Dill flowers where part of most of the spring bouquets in the store last year. I've also seen colorful kales, ornamental cabbage, and swiss chard. Pretty much any plant in the carrot family produces a very prominent flower.
And branches, bare and otherwise are often used as filler if you're pruning. Shiny bark, colorful bark, gnarly shapes, interesting leaves, colorful leaf buds, berries, pretty much anything can make a random branch work in a flower arrangement. When I started my espalier I gave one peach tree top that had just started blooming to a neighbor and put the other in water and it started to bloom. I actually got a couple of weeks of pretty pink flowers from that.

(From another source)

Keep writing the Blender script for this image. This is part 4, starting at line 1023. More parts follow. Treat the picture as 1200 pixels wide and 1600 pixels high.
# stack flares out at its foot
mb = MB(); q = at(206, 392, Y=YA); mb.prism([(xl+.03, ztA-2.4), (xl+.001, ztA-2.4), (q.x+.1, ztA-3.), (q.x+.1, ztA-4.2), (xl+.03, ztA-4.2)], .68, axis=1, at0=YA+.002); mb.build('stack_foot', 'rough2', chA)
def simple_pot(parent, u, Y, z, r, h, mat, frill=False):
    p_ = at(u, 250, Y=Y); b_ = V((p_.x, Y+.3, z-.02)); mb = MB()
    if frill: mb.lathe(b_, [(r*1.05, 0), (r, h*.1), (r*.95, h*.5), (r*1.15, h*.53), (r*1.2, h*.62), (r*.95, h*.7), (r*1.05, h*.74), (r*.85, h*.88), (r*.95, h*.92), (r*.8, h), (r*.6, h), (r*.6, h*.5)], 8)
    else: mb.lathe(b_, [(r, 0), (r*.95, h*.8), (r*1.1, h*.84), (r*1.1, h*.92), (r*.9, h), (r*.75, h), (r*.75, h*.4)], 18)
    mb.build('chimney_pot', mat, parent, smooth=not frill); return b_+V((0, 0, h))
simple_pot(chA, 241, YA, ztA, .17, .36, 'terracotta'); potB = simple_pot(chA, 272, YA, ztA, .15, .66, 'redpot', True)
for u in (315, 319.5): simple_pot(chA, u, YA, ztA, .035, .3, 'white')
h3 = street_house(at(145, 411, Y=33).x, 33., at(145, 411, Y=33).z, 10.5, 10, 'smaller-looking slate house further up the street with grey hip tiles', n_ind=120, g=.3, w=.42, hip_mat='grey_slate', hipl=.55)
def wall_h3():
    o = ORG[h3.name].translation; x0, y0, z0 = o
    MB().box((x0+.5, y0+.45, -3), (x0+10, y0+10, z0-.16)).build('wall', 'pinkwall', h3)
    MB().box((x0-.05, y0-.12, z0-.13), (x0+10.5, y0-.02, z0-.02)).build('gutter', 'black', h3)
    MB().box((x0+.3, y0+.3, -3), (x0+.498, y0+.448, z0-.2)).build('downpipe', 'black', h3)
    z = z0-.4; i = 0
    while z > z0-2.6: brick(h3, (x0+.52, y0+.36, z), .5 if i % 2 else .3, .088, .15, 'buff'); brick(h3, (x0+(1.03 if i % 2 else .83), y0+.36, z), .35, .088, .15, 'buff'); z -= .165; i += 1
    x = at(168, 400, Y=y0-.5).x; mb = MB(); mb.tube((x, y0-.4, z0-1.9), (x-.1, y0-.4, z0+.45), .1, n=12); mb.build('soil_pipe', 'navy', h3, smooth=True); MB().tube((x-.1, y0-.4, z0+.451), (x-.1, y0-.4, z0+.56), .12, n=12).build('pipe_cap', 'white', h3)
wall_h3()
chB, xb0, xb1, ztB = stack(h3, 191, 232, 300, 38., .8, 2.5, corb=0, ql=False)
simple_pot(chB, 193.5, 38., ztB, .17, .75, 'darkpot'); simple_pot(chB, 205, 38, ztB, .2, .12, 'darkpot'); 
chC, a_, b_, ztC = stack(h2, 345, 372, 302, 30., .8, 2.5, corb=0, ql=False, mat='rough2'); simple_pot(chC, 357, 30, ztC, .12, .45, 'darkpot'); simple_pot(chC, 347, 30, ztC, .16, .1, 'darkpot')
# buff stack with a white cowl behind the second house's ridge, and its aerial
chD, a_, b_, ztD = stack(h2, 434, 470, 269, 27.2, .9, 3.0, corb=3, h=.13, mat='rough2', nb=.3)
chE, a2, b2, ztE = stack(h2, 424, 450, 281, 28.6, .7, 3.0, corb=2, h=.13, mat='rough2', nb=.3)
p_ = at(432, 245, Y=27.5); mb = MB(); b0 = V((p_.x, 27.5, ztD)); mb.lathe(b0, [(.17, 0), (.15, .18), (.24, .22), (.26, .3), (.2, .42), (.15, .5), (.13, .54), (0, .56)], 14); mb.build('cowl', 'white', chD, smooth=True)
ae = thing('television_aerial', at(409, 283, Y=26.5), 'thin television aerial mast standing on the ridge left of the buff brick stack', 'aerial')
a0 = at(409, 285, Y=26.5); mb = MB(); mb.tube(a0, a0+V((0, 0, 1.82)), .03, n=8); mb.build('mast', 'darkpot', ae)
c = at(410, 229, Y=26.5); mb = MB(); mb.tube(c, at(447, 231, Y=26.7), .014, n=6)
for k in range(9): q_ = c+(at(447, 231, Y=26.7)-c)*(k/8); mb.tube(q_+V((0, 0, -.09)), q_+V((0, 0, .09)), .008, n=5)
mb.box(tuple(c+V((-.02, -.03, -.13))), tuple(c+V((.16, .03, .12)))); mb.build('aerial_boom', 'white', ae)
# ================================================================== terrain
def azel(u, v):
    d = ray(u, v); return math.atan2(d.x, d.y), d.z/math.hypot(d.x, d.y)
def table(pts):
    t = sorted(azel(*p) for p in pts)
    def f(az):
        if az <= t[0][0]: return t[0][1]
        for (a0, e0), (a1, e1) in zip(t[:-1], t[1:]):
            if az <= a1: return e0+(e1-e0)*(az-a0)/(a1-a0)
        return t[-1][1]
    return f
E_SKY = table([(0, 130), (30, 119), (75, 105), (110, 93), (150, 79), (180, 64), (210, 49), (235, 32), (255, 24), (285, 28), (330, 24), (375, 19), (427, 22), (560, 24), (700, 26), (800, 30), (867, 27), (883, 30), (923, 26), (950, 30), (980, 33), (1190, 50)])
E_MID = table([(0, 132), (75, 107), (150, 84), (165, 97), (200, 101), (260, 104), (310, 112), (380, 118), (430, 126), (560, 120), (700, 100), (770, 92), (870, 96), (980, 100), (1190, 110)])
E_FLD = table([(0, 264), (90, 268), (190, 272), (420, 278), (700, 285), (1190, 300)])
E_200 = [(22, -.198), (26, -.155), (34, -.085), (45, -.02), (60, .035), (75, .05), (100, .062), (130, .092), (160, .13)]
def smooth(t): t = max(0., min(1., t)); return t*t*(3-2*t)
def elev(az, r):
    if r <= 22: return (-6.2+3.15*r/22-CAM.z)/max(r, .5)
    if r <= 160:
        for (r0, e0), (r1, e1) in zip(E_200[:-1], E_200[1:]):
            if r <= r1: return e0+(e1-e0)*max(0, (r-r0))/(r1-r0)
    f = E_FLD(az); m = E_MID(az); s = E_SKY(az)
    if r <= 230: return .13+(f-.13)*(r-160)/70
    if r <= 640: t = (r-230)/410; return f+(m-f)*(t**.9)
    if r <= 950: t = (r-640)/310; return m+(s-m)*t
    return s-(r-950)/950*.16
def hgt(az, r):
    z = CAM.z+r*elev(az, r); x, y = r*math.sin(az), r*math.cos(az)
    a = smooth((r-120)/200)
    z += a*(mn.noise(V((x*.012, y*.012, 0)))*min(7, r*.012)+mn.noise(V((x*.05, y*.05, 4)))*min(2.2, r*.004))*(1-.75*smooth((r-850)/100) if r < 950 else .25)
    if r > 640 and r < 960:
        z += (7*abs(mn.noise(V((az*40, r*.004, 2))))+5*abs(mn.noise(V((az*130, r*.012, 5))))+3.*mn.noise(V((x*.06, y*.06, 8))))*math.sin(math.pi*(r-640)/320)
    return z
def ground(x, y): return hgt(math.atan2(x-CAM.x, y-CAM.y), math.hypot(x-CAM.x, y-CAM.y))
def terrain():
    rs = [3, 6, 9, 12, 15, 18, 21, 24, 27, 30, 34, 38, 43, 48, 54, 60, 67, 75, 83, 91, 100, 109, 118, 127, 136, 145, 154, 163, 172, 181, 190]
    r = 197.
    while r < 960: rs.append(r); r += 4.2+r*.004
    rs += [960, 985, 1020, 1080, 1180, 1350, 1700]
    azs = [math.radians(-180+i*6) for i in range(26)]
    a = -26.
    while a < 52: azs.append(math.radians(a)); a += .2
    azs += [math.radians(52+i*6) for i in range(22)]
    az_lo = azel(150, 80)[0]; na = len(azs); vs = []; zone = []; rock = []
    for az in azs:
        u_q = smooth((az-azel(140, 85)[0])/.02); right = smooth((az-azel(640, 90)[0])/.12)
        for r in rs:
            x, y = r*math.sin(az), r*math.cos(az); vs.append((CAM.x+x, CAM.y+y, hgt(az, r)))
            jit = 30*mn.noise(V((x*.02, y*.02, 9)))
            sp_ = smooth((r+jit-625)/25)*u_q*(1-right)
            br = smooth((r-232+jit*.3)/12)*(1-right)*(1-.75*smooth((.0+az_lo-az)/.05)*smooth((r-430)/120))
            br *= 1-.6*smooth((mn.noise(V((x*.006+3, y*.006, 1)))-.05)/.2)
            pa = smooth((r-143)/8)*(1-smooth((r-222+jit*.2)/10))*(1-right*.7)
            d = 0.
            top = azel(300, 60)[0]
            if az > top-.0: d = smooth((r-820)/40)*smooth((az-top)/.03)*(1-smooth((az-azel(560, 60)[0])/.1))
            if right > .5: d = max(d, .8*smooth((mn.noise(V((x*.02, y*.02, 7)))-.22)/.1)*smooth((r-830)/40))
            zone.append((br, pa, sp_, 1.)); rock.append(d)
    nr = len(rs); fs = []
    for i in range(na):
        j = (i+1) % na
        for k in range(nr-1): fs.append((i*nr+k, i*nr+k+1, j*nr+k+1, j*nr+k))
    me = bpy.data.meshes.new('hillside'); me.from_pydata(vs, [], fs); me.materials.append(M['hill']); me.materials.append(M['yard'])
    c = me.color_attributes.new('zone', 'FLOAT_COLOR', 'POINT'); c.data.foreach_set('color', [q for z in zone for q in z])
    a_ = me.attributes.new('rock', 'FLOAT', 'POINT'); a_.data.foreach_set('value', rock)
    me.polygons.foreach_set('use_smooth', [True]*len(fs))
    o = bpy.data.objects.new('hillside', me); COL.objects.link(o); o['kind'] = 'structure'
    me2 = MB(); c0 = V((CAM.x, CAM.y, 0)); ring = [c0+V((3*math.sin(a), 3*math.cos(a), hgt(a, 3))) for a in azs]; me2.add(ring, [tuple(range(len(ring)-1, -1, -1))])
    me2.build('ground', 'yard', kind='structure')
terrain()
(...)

Think about winding grapevines through arrangements. The leaves can be decorative, the bare vines can be shaped into loops that bind the bouquet together while adding some architectural detail for the eye. I don't think anyone growing grapes doesn't have an excess of vine. Sweet potato vines have lovely heart shaped leaves on the edible varieties and will root rather than wilt in water.
Just pulling likely items for floral arrangements off the top of my head, is producing a list that would work very well for a food forest. Arranging flowers is an
art form, so long as you have a creative eye for design you can almost grow anything at all.
Now there are limitations, except the squash itself, I don't think any part of a squash flower would be durable enough to use. Spinach and most lettuces wouldn't hold up to any handling. Joseph Lofthouse is breeding a
tomato line with ornamental flowers but most tomatoes wouldn't even get an audition.